## Task statement
Working from the line that contains "weathered wooden fence" down to the last line below, repeat each line exactly.

## Given material
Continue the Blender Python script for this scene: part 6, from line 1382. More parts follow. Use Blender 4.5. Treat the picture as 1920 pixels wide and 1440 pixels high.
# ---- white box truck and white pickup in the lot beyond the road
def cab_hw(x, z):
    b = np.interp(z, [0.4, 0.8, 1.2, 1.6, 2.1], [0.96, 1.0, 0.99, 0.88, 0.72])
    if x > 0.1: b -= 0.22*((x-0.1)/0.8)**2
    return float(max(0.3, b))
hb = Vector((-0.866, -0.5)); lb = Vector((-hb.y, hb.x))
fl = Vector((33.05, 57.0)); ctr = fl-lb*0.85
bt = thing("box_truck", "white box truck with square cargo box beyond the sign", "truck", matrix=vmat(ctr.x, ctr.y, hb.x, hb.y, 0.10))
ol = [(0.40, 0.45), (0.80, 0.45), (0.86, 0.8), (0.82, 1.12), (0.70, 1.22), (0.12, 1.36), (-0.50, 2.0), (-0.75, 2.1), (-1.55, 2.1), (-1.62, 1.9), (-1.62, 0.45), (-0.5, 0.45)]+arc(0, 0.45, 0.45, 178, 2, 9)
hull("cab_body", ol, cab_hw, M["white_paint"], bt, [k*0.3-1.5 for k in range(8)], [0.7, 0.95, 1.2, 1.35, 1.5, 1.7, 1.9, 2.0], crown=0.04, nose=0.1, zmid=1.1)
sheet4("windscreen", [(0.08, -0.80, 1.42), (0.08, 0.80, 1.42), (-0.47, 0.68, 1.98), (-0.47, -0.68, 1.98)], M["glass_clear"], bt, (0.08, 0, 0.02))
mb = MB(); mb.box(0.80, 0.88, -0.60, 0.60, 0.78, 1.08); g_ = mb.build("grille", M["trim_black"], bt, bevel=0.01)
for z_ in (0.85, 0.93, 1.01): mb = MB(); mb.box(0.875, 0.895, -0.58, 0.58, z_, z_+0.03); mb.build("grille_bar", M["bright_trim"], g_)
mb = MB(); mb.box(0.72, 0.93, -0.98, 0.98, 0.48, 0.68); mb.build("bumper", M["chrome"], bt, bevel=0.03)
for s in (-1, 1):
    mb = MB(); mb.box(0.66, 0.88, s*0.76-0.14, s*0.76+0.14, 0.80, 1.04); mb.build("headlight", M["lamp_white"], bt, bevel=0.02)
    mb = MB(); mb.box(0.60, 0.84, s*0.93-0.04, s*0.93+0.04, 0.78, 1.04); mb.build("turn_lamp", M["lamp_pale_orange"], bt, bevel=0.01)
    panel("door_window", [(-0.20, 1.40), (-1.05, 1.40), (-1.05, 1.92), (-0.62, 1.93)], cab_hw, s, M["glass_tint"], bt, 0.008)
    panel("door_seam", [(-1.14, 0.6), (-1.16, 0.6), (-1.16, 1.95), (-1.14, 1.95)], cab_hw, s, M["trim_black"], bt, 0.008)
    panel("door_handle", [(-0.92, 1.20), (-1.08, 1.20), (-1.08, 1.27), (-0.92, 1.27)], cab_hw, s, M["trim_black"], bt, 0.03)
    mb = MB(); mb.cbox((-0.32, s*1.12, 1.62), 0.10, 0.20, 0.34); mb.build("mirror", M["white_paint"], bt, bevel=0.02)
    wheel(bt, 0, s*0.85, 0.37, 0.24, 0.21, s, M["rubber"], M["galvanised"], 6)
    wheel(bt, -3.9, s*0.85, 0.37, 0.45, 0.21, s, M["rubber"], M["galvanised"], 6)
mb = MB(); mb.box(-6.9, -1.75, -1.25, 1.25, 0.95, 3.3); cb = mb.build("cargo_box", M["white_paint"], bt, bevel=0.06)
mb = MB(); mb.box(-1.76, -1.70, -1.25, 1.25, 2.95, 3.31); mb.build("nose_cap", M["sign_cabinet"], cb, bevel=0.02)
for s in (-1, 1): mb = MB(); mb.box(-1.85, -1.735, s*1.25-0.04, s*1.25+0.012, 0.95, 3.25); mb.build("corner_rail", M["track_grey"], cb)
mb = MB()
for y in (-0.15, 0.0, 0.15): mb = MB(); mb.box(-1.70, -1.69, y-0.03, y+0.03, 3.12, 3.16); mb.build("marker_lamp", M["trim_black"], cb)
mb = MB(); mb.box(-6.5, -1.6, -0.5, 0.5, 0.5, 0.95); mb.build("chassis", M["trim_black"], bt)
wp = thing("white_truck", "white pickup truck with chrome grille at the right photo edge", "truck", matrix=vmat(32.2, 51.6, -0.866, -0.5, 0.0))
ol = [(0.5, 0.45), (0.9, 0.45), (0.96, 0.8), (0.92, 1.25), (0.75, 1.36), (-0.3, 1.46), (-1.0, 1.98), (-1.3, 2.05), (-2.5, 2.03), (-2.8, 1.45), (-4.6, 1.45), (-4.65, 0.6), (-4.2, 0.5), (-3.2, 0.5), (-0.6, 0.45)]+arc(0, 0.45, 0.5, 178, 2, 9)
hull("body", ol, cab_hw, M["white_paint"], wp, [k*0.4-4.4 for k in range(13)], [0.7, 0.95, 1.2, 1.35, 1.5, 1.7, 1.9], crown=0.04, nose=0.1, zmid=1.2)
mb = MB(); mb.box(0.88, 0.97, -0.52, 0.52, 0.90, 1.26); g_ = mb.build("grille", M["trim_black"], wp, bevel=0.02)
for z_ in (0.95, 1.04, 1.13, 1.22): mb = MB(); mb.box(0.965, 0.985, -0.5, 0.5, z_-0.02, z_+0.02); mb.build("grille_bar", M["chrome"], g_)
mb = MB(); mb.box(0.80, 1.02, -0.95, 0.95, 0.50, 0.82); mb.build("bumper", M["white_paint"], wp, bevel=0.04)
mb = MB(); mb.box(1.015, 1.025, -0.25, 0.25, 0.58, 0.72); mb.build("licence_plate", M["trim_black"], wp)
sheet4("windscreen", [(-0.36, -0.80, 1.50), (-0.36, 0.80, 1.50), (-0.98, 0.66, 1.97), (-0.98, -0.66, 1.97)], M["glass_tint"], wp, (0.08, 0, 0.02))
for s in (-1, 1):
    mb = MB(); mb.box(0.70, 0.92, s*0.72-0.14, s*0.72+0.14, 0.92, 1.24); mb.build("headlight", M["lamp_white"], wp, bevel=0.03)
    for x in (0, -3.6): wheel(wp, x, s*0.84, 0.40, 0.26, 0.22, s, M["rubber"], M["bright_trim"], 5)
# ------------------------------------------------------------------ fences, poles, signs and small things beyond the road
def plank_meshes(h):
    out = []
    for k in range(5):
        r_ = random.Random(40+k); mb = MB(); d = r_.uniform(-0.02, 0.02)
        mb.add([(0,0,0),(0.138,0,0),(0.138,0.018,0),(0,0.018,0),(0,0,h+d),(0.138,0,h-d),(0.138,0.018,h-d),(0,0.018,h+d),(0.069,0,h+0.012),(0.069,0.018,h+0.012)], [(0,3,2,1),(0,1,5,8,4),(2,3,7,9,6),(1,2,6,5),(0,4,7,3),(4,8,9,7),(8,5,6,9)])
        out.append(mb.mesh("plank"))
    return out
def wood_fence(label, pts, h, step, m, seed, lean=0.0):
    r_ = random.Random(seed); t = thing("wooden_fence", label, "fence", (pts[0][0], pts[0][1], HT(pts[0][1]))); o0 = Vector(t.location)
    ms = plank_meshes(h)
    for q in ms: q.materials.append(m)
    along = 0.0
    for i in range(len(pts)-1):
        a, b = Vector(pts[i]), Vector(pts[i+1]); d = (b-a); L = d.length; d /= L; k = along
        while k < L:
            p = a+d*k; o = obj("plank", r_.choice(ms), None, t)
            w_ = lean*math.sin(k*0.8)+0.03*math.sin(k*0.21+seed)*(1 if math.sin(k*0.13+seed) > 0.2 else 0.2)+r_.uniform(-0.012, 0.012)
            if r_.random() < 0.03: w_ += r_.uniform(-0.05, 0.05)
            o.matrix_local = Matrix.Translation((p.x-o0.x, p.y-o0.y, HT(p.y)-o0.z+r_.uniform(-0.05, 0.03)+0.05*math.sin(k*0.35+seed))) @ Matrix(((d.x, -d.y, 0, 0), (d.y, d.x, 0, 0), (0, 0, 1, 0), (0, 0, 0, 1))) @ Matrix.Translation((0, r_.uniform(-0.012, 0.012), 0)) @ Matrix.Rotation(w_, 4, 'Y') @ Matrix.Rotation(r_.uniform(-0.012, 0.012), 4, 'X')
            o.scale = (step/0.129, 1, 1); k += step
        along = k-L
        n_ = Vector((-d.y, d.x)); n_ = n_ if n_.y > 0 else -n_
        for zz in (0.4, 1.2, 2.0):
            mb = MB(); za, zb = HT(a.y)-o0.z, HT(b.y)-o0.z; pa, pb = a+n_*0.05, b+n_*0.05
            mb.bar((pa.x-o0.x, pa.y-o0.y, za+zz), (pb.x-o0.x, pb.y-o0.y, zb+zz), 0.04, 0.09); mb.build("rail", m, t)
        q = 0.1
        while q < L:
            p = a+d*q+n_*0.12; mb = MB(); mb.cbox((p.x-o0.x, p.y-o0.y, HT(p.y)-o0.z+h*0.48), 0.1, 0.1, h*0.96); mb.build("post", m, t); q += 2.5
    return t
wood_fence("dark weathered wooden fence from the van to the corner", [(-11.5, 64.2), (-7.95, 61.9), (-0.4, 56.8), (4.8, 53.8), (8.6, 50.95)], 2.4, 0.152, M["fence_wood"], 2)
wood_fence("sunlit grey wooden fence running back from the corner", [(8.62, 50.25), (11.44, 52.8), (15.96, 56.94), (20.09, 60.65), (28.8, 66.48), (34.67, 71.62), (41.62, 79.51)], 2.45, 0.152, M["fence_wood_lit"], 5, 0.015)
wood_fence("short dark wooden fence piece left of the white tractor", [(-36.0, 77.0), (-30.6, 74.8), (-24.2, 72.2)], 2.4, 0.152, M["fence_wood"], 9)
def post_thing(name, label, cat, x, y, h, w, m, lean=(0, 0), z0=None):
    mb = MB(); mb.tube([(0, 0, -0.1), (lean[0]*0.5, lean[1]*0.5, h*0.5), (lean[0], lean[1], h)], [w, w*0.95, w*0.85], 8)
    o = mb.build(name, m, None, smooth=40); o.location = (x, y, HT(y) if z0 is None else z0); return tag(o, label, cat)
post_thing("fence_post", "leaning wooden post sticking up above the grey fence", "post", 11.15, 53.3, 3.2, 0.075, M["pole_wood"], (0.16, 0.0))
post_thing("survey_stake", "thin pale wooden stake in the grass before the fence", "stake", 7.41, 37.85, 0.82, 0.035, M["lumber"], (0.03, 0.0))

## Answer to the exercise
wood_fence("dark weathered wooden fence from the van to the corner", [(-11.5, 64.2), (-7.95, 61.9), (-0.4, 56.8), (4.8, 53.8), (8.6, 50.95)], 2.4, 0.152, M["fence_wood"], 2)
wood_fence("sunlit grey wooden fence running back from the corner", [(8.62, 50.25), (11.44, 52.8), (15.96, 56.94), (20.09, 60.65), (28.8, 66.48), (34.67, 71.62), (41.62, 79.51)], 2.45, 0.152, M["fence_wood_lit"], 5, 0.015)
wood_fence("short dark wooden fence piece left of the white tractor", [(-36.0, 77.0), (-30.6, 74.8), (-24.2, 72.2)], 2.4, 0.152, M["fence_wood"], 9)
def post_thing(name, label, cat, x, y, h, w, m, lean=(0, 0), z0=None):
    mb = MB(); mb.tube([(0, 0, -0.1), (lean[0]*0.5, lean[1]*0.5, h*0.5), (lean[0], lean[1], h)], [w, w*0.95, w*0.85], 8)
    o = mb.build(name, m, None, smooth=40); o.location = (x, y, HT(y) if z0 is None else z0); return tag(o, label, cat)
post_thing("fence_post", "leaning wooden post sticking up above the grey fence", "post", 11.15, 53.3, 3.2, 0.075, M["pole_wood"], (0.16, 0.0))
post_thing("survey_stake", "thin pale wooden stake in the grass before the fence", "stake", 7.41, 37.85, 0.82, 0.035, M["lumber"], (0.03, 0.0))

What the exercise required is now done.